As a younger sibling having an older IT brother I've always found myself asking "computer stuff" to him. I can remember myself calling him everytime my computer froze or when I just had "touched nothing, it had just stopped working." Even though I've refrained myself of doing so over the years more and more each day (for various reasons) reading Rushkoffs "Program or be Programmed" book last semester in Designing for This Century class made me embarrassed about my frustration of subordinating my need to a stupid configuration of some machine or a not-so-intuitive interface. We tailor our wants to the available choices without realizing we are not only adapting to the inevitable realities of our times but to the strategies of business interests.

The debate about weather the internet is good or bad has been, is and will continue being a big matter but the biggest counter-claim or argument that lies right besides it is that it is here and it is everywhere. On Rushkoff's introduction and first chapter of his book "Program or be programmed" he points towards the real question "Do we direct technology, or do we let ourselves be directed by it and those who have mastered it?

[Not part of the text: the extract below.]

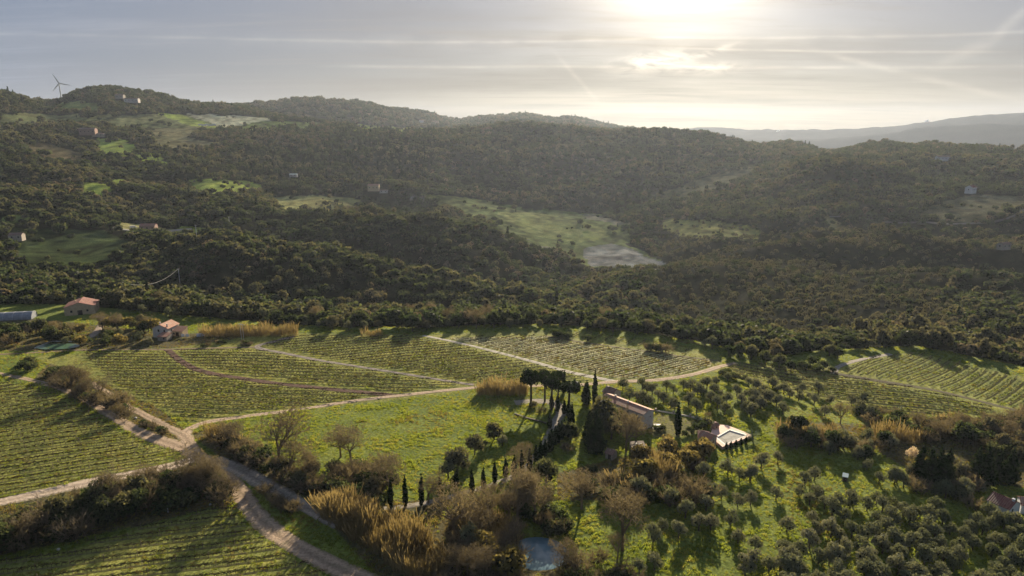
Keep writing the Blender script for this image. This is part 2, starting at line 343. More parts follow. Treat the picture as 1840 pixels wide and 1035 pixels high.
# ------------------------------------------------------------------ materials
def mat(name, build):
    m = bpy.data.materials.new(name); m.use_nodes = True; t = m.node_tree; t.nodes.clear(); X.nt = t
    o = t.nodes.new('ShaderNodeOutputMaterial'); s = build(t); t.links.new(s, o.inputs[0]); return m
def principled(t, col, rough=.8, bump=None, spec=.3, metal=0, bd=.1):
    p = t.nodes.new('ShaderNodeBsdfPrincipled'); p.inputs['Roughness'].default_value = rough
    p.inputs['Specular IOR Level'].default_value = spec; p.inputs['Metallic'].default_value = metal
    if isinstance(col, (tuple, list)): p.inputs['Base Color'].default_value = (*col, 1)
    else: t.links.new(col, p.inputs['Base Color'])
    if bump is not None:
        b = t.nodes.new('ShaderNodeBump'); b.inputs['Strength'].default_value = 1; b.inputs['Distance'].default_value = bd
        t.links.new(bump.v, b.inputs['Height']); t.links.new(b.outputs[0], p.inputs['Normal'])
    return p.outputs[0]
def diffuse(t, col, bump=None, bd=.1):
    p = t.nodes.new('ShaderNodeBsdfDiffuse'); p.inputs['Roughness'].default_value = .9; t.links.new(col, p.inputs[0])
    if bump is not None:
        b = t.nodes.new('ShaderNodeBump'); b.inputs['Distance'].default_value = bd; t.links.new(bump.v, b.inputs['Height']); t.links.new(b.outputs[0], p.inputs['Normal'])
    return p.outputs[0]
def pos(t): return t.nodes.new('ShaderNodeNewGeometry').outputs['Position']
def objc(t): return t.nodes.new('ShaderNodeTexCoord').outputs['Object']
def surf(name, col, col2, scale=1.0, rough=.85, bd=.05, spec=.2, detail=5):
    def b(t):
        n = noise(objc(t), scale, detail, .6)
        return principled(t, mixc(smooth(n, .3, .7), col, col2), rough, noise(objc(t), scale * 3, 3), spec, 0, bd)
    return mat(name, b)
def leafmat(name, cols, trans=.45, rough=.9, big=.02):
    def b(t):
        oi = t.nodes.new('ShaderNodeObjectInfo'); r = X(oi.outputs['Random'])
        n = noise(pos(t), big, 3)
        k = (r * .7 + smooth(n, .3, .7) * .5).clamp()
        c = mixc(smooth(k, 0, .55), cols[0], cols[1]); c = mixc(smooth(k, .6, 1.0), c, cols[2])
        n2 = noise(pos(t), .9, 2); c = mixc(smooth(n2, .3, .8) * .5, c, cols[3] if len(cols) > 3 else cols[1])
        d = t.nodes.new('ShaderNodeBsdfDiffuse'); t.links.new(c, d.inputs[0])
        tr = t.nodes.new('ShaderNodeBsdfTranslucent'); t.links.new(mixc(1.0, c, (1.5, 1.4, .8), 'MULTIPLY'), tr.inputs[0])
        m = t.nodes.new('ShaderNodeMixShader'); m.inputs[0].default_value = trans
        t.links.new(d.outputs[0], m.inputs[1]); t.links.new(tr.outputs[0], m.inputs[2]); return m.outputs[0]
    return mat(name, b)
MT = {}
def ground_build(t):
    a = t.nodes.new('ShaderNodeVertexColor'); a.layer_name = 'Col'
    p = pos(t)
    n1 = noise(p, .9, 5, .65); n2 = noise(p, .12, 4, .6); n3 = noise(p, .012, 4)
    c = mixc(1.0, a.outputs[0], mixc(smooth(n1, .3, .72), (.55, .55, .5), (1.35, 1.35, 1.3)), 'MULTIPLY')
    c = mixc(1.0, c, mixc(smooth(n2, .3, .7), (.72, .78, .8), (1.22, 1.15, 1.05)), 'MULTIPLY')
    c = mixc(1.0, c, mixc(smooth(n3, .3, .7), (.85, .9, .9), (1.15, 1.1, 1.1)), 'MULTIPLY')
    m = t.nodes.new('ShaderNodeMixShader'); t.links.new(a.outputs['Alpha'], m.inputs[0]); t.links.new(diffuse(t, c, n1 * 1.0 + n2 * .8, .22), m.inputs[1])
    t.links.new(principled(t, c, .95, n1 * 1.0 + n2 * .8, .05, 0, .2), m.inputs[2]); return m.outputs[0]
MT['ground'] = mat('ground', ground_build)
def track_build(t):
    a = t.nodes.new('ShaderNodeVertexColor'); a.layer_name = 'Col'; p = pos(t)
    n1 = noise(p, 1.3, 5, .65); n2 = noise(p, .25, 3)
    c = mixc(1.0, a.outputs[0], mixc(smooth(n1, .3, .7), (.72, .72, .7), (1.2, 1.2, 1.2)), 'MULTIPLY')
    c = mixc(smooth(n2, .5, .75) * .35, c, (.10, .11, .045))
    return principled(t, c, .95, n1, .06, 0, .22)
MT['track'] = mat('dirt_track', track_build)
MT['grass'] = leafmat('grass_blades', [(.115, .155, .028), (.185, .22, .040), (.25, .235, .07), (.085, .12, .022)], .55, .7, .05)
MT['vgrass'] = leafmat('vineyard_grass', [(.12, .165, .026), (.20, .235, .04), (.26, .24, .08), (.085, .12, .022)], .5, .7, .06)
MT['dry'] = leafmat('dry_grass', [(.13, .12, .045), (.20, .15, .06), (.16, .12, .06), (.08, .09, .03)], .4, .8, .05)
MT['olive'] = leafmat('olive_leaves', [(.10, .115, .07), (.14, .15, .10), (.18, .18, .13), (.08, .095, .055)], .25, .9)
MT['oak'] = leafmat('holm_oak_leaves', [(.030, .049, .024), (.056, .072, .038), (.110, .106, .066), (.020, .034, .019)], .42, .9, .006)
MT['pale'] = leafmat('pale_leaves', [(.085, .09, .058), (.12, .115, .078), (.15, .135, .095), (.07, .07, .042)], .3, .7, .01)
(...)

Choose the former,” writes Rushkoff, “and you gain access to the control panel of civilization. Choose the latter, and it could be the last real choice you get to make.”

That being said I think it's safe to say that "Program or be Programmed" was my favorite reading throughout D4TC class. I think that, with very clear examples Rushkoff is able to make a clear analogy between what has been going on around the world and our position as educated civilians. With all the digital changes it seems as if more each day we are not only accepting without giving them thought but actually being left to someone else's design and architecture of how the world (not only the physical but also the digital world) should be. As Rushkoff clearly expresses it's not about getting everybody to learn how to program, is to get people to understand that there is such thing as programming, and that you get to tell the computer what to do and not the other way around. As he states in one of his many examples "The difference between a computer programmer and a user is much less like that between a mechanic and a driver than it is like the difference between a driver and a passenger. If you choose to be a passenger, then you must trust that your driver is taking you where you want to go" (Rushkoff, p.9)

Why are we leaving the decisions to those ones around us when we should be prepared to make changes in the world, and we can no longer do this if we do not learn the language that this century has prepared for us. A very clear example that Ruskoff uses is when he talks about changes throughout history. Whenever a new way of communication became available, the masses were always one step behind. Writing was invented and priests started reading to the people, and then printing became available which began drawing people towards reading. Now we're able to write anywhere. Aren't our constant facebook and blogs updates prove of that? But we are, as masses still one step behind, writing in the boxes provided to us, whereas we could, in fact we should be creating our own boxes.

Seems as if we're just so used to how everything is that we have stopped caring over who controls what. I don't know about the impression of this article over you, reader. Let alone if it was good enough to convince you to read the whole Program or be Programmed book. As of me, after reading Rushkoff 's book I was challenged in a way, I already knew coding was important, (otherwise I wouldn't be taking "Design for this Century" class) and even though it wasn't something I really enjoy I can certainly understand the importance of it a whole lot better. It is still not my favorite thing in the world but I can say that I am trying, and, who knows, maybe sometime in these two years after I finish my graduate program I can be teaching my brother some programing language he's unfamiliar with.

  • Rushkoff, Douglas. Program or Be Programmed. Berkeley: Soft Skull Press, 2010. 1-27, 72-95.
  • Weiland, Jeremy. "A Review of Douglas Rushkoff's "Program or Be Programmed"" Social Memory Complex. November 7, 2010. Accessed February 7, 2014.